Given younger generations’ religious preferences, the unmistakable trend line is that Christians—particularly white Christians—will continue to shrink as a share of society, while the share of Americans who don’t ascribe to any religious faith will grow.
Robert P. Jones, PRRI’s founder and CEO and the author of several books on the changing status of white Christians in America, sees a firm link between the ongoing demographic decline and the rising sense among white Christians that they face inequities . . . . “I do think the sense that something is sunsetting, something is ending … has set off the kind of feeling of vulnerability, feeling of persecution, feeling of grief, all these things.
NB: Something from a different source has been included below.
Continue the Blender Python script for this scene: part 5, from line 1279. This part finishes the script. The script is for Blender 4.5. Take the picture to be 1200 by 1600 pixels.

Trump didn’t create them, but he has stoked those worries and concerns.”
Most troubling for progressive legal activists is evidence that those sentiments are seeping from the political arena into the arguments of the Supreme Court’s conservative majority.
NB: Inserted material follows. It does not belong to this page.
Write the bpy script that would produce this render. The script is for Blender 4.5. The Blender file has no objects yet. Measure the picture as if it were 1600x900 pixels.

Gorsuch’s language in the New York case echoed an unusually antagonistic recent speech from Justice Samuel Alito to the conservative Federalist Society. In that address, Alito also portrayed religious believers as under siege from an increasingly secular society. “Religious liberty,” Alito insisted, “is fast becoming a disfavored right.” Brett Kavanaugh, another Trump appointee, expressed similar deference to religious-liberty arguments at his confirmation hearings. Jenny Pizer, senior counsel for Lambda Legal, which focuses on cases involving gay rights, spoke for many critics when she told me the justices’ rhetoric was tinged with “a white-Christian religious-victim narrative that we’ve been hearing amplified for one decade, two decades now.”
In PRRI polling, almost exactly two-thirds of Republicans identify as white Christians, a level last reached in American society overall in the late 1990s; Democrats, by contrast, divide about in thirds between white Christians, nonwhite Christians, and nonreligious or non-Christian people. Similarly, the network election exit polls this year found that while white Christians still provided fully two-thirds of Trump’s votes, Joe Biden garnered a bigger bloc of support from nonreligious and non-Christian Americans (about 40 percent of his voters) than from either white or nonwhite Christians.
When House Democrats passed their sweeping 2019 Equality Act, which would ban discrimination because of sexual orientation or gender identity in employment, housing, and other arenas, they specifically barred the use of RFRA as a defense against its requirements. During the campaign, Biden pledged to roll back the use of religious defenses against equal treatment for LGBTQ Americans, and Senator Kamala Harris, now the vice president-elect, has introduced legislation to more comprehensively curb the law’s impact.
Simultaneously, the movement from the Supreme Court’s Republican appointees is in exactly the opposite direction—toward widening religious protections and exemptions in decisions that rely on the RFRA law or the First Amendment’s protection of religion, or both.
Laser says it’s impossible to predict how far the Court may take its religious-liberty drive, given that at least some of the justices appear influenced by the same anxiety about the eroding social position of Christians, especially white Christians, that helped power Trump’s political movement.
“How is the Court going to feel about being so outnumbered by the trend in the country?” Laser asked. “The reaction … could well be to double down.”
"Conservative" religion remains a blight on humankind and does nothing but breed division and hatred of others. It needs to be eradicated, in my view.